## Task objective
Select from the records below every line that has the word "starts" in it.

— start of Input rows —

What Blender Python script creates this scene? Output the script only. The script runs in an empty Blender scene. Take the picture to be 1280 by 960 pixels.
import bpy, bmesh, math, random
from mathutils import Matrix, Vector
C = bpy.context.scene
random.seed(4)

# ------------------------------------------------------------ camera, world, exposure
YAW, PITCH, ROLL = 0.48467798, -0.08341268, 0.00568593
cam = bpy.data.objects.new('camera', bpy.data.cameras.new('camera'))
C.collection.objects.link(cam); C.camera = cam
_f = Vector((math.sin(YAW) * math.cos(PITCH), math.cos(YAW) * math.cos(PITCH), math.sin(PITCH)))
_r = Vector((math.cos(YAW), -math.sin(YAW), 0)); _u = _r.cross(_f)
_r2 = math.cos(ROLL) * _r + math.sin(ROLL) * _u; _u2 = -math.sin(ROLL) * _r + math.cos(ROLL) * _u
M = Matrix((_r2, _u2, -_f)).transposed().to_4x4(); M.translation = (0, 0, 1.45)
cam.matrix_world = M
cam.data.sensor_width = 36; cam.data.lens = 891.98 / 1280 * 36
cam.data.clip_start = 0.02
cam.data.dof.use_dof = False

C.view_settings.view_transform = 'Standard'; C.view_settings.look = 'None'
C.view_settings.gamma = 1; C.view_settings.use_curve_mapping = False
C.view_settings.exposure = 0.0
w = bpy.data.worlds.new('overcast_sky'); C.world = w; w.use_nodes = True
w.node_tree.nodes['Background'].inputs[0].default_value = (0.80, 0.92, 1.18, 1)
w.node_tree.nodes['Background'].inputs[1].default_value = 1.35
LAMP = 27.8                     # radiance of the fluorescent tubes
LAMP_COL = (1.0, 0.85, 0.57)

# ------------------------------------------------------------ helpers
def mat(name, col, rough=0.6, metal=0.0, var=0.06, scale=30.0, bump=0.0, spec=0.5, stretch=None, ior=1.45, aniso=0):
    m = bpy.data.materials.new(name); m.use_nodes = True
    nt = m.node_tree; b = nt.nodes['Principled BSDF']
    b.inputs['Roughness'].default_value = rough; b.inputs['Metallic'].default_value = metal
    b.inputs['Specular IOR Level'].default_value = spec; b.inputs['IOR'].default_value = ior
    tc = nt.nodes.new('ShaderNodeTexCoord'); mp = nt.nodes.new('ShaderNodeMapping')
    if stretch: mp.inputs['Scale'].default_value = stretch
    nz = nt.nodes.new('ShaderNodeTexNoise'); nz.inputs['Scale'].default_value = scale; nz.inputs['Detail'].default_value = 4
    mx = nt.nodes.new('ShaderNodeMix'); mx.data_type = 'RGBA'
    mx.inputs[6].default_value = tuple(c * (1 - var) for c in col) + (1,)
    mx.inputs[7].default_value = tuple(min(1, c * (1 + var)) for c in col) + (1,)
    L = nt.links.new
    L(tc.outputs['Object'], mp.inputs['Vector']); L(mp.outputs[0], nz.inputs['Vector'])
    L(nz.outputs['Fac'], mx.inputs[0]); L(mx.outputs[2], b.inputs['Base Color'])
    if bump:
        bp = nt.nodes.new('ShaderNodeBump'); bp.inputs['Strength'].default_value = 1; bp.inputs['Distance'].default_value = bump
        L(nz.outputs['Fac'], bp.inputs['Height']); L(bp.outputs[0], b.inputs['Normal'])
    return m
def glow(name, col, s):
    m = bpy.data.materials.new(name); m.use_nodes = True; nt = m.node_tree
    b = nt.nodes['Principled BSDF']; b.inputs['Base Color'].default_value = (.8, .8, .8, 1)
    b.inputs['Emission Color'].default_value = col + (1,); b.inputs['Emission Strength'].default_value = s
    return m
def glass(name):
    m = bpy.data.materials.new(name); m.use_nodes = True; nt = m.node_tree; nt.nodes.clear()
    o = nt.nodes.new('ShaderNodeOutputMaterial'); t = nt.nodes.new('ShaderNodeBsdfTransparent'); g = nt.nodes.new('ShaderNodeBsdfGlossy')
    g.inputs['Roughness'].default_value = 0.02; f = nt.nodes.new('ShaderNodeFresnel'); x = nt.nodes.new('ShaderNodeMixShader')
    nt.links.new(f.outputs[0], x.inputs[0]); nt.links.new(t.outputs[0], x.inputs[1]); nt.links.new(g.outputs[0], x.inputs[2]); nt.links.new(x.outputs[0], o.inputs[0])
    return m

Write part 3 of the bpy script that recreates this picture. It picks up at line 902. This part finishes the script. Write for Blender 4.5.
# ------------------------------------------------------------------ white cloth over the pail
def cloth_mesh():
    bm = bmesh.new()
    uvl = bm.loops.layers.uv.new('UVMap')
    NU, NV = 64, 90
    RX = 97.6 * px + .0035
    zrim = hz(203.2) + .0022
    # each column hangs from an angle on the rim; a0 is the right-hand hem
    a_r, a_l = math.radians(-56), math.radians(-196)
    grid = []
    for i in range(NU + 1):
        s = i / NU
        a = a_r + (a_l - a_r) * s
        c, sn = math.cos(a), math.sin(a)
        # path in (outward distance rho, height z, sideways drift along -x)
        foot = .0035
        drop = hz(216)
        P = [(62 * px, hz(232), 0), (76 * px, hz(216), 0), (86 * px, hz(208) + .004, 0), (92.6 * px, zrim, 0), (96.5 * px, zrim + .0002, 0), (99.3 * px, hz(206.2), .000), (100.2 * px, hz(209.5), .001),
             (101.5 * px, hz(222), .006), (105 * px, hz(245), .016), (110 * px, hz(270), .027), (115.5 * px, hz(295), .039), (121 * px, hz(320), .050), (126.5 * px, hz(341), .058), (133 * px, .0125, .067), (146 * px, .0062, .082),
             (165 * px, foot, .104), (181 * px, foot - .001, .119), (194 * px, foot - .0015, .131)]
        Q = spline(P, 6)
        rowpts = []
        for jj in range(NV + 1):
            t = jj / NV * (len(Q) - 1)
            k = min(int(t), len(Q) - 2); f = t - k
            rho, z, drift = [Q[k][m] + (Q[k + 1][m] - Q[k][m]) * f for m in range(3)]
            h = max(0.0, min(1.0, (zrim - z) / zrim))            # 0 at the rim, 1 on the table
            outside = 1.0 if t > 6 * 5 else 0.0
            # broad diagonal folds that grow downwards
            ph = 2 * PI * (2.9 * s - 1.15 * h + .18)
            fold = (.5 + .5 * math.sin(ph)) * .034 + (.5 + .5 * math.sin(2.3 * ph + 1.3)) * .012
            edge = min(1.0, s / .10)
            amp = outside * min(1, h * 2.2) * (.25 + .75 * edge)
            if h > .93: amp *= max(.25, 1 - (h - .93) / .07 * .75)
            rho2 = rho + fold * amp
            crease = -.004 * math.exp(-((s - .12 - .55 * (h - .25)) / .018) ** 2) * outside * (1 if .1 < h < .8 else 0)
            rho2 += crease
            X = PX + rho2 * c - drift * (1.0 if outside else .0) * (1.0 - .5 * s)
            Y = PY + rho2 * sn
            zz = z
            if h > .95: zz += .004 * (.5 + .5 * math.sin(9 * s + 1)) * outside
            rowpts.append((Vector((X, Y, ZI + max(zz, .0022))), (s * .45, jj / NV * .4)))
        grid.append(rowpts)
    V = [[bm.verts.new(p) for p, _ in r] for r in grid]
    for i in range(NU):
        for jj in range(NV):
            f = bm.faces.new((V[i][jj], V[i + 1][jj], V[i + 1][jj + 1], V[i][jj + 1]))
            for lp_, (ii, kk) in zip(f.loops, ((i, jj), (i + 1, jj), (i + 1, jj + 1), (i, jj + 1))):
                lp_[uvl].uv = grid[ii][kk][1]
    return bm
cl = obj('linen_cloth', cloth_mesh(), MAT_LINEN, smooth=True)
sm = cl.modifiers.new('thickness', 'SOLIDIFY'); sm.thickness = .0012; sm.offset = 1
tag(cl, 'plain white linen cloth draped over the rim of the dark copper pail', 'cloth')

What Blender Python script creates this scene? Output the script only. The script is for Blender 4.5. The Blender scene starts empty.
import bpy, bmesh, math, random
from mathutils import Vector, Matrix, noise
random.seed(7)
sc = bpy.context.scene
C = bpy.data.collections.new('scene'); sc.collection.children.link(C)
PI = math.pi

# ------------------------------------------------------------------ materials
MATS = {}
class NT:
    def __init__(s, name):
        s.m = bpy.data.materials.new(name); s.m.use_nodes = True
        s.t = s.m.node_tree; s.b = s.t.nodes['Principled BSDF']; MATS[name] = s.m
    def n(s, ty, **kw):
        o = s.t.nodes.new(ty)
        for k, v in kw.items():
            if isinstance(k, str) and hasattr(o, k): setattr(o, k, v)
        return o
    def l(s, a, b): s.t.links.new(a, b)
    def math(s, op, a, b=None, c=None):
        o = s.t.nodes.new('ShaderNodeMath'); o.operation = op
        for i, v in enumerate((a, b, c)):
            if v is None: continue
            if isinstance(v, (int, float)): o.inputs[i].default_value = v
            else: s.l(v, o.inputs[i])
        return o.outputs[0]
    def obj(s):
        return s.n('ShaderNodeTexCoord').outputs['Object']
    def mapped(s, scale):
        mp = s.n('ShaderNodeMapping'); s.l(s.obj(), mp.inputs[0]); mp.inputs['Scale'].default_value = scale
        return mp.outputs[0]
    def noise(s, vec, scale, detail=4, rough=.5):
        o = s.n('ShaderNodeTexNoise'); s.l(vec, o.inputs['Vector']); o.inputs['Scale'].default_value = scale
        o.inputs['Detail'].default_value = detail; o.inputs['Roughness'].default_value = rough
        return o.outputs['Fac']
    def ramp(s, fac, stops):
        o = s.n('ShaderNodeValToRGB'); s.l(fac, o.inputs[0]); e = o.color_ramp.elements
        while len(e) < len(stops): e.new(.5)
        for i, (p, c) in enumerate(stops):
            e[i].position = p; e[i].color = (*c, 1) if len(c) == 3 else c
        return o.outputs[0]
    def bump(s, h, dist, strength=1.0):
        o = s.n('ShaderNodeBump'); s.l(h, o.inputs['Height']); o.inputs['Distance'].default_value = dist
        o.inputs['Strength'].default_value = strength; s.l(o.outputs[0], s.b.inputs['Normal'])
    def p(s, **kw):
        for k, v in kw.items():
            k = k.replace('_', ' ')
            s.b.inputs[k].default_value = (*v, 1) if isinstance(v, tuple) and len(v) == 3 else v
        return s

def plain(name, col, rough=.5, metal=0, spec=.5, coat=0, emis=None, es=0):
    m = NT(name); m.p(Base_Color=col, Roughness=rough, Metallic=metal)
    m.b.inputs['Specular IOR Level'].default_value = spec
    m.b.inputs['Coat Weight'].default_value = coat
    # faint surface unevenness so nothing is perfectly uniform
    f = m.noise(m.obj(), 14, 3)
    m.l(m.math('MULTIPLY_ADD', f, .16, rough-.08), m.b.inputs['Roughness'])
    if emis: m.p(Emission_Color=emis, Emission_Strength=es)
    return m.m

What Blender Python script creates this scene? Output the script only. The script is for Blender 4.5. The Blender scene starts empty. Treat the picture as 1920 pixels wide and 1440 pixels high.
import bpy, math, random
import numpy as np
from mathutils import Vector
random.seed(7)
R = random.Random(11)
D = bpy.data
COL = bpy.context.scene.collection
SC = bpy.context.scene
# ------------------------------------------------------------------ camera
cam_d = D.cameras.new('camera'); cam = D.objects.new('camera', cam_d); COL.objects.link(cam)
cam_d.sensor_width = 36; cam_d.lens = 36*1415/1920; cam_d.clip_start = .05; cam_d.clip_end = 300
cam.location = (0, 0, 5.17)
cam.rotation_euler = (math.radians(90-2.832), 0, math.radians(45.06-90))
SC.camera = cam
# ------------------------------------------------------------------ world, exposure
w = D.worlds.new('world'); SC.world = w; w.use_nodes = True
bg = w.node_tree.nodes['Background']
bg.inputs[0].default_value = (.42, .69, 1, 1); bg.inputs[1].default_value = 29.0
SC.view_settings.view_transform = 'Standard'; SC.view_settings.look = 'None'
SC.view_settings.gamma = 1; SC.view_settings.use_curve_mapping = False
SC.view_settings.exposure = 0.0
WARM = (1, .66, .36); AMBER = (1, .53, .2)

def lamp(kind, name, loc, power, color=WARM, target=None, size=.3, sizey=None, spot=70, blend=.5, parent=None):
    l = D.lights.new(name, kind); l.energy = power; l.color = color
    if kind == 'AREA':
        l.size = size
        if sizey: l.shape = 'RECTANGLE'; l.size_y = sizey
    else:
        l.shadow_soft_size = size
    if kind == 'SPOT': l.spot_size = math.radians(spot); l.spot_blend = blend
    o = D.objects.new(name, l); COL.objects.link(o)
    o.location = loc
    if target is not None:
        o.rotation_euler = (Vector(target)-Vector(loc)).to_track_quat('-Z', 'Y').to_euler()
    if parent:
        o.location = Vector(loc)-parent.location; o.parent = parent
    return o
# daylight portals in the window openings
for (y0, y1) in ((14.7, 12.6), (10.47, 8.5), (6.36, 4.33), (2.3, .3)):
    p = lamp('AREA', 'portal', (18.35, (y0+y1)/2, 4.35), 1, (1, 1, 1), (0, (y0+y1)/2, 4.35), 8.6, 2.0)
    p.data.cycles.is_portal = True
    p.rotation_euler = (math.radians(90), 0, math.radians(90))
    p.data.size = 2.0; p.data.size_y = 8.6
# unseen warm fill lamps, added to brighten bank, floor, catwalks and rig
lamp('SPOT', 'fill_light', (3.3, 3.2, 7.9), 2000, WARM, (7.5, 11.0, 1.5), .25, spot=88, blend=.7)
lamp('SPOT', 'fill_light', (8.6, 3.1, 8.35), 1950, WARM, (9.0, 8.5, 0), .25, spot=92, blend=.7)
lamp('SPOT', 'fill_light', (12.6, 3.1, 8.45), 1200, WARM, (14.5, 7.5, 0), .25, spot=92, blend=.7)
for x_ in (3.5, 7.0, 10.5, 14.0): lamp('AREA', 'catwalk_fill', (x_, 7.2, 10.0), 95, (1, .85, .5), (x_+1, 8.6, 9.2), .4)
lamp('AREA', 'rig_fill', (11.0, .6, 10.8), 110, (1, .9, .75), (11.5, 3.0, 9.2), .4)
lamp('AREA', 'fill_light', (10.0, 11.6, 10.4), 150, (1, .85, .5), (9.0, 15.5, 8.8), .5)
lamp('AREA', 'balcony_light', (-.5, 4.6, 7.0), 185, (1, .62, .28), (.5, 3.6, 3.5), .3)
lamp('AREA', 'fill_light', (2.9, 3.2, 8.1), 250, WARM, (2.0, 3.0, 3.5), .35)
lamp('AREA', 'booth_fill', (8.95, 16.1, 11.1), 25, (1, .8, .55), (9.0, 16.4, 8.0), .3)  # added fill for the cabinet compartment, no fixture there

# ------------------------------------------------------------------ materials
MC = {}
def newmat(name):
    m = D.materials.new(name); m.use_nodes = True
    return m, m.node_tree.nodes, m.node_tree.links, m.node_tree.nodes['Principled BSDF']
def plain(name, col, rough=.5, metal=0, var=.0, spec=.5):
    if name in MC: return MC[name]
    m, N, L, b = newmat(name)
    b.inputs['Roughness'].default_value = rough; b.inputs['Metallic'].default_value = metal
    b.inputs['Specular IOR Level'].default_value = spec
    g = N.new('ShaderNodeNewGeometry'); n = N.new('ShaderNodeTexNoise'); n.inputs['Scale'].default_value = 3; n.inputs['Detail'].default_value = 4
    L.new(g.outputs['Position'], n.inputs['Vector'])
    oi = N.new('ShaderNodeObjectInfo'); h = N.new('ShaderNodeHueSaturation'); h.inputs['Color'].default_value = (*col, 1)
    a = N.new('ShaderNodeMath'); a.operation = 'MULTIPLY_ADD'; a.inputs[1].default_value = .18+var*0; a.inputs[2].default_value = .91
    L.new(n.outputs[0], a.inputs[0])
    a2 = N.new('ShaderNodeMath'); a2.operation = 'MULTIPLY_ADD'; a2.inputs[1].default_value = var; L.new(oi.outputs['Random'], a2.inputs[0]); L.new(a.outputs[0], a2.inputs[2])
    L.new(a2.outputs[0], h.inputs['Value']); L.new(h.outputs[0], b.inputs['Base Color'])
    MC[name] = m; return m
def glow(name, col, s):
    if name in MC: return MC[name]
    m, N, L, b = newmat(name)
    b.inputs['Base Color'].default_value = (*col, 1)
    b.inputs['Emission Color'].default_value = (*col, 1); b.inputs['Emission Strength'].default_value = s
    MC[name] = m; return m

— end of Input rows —

## Full answer
What Blender Python script creates this scene? Output the script only. The script is for Blender 4.5. The Blender scene starts empty.
What Blender Python script creates this scene? Output the script only. The script is for Blender 4.5. The Blender scene starts empty. Treat the picture as 1920 pixels wide and 1440 pixels high.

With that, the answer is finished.